Frustrationstoleranz bezeichnet die persönliche Fähigkeit, mit Enttäuschungen, Misserfolgen etc. umzugehen. Jemand mit hoher Frustrationstoleranz lässt sich von Enttäuschungen nicht tiefgreifend irritieren und nicht unterkriegen und kann seine Ziele weiterhin verfolgen. Schlechte Zensuren bei jemandem mit geringer Frustrationstoleranz können jedoch im Extremfall dazu führen, dass die Person jegliches Risiko vermeidet, noch einmal solch eine Enttäuschung zu erleben. Anstatt fürs nächste Mal mehr zu lernen, entschied sich mein Schulkollege dazu, das Risiko einer erneuten Frustrationserfahrung zu vermeiden.
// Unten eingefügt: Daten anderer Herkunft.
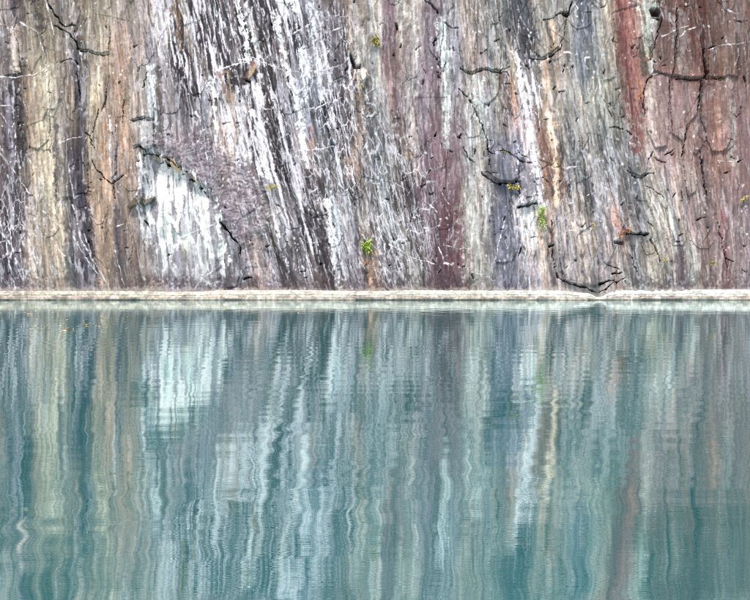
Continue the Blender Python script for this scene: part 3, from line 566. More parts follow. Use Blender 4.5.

Die rationale Entscheidung war daher für meinen Schulkollegen gar keinen Lernaufwand mehr zu betreiben. Seine Kalkulation war folgende: Der Lernaufwand entspricht dem Erwartungswert für eine bestimmte Note. Je niedriger der Lernaufwand, umso niedriger die Erwartung für eine gute Leistung und umso geringer die Frustration bei einer schlechten Zensur. Jeder von uns besitzt eine bestimmte Frustrationstoleranz, die irgendwann ausgereizt ist. Wer z.B. dauerhaft wenig Lernerfolg in der Schule hatte, der wird jede Art von Weiterbildung vermeiden, weil er mit Lernen nur negative Gefühle verbindet. Der Wissensdurst, den jeder Mensch in sich trägt, wird dabei geopfert. Das ist die Lücke, in die Ideologien stoßen, die eine bestimmte Sehnsucht stillen, in eine Welt zurückzukehren, in der uns unsere Eltern die Funktionsweise der Welt erklärten und dabei alle Widersprüche durch ihre Allmacht auflösten. Jede Ideologie ist ein wenig ein Elternersatz und damit auch ein Ersatz dafür, selbstständig lernen zu müssen. Es sind also offensichtlich zwei widerstrebende Kräfte, die in uns wohnen. Einerseits die Sehnsucht, zur widerspruchslosen und einfachen Welt der Kindheit und andererseits die Komplexität der Welt verstehen zu wollen. Der Frust und unsere Frustrationstoleranz könnten dabei eine Rolle spielen, ob wir dann eher in die eine oder andere Richtung tendieren.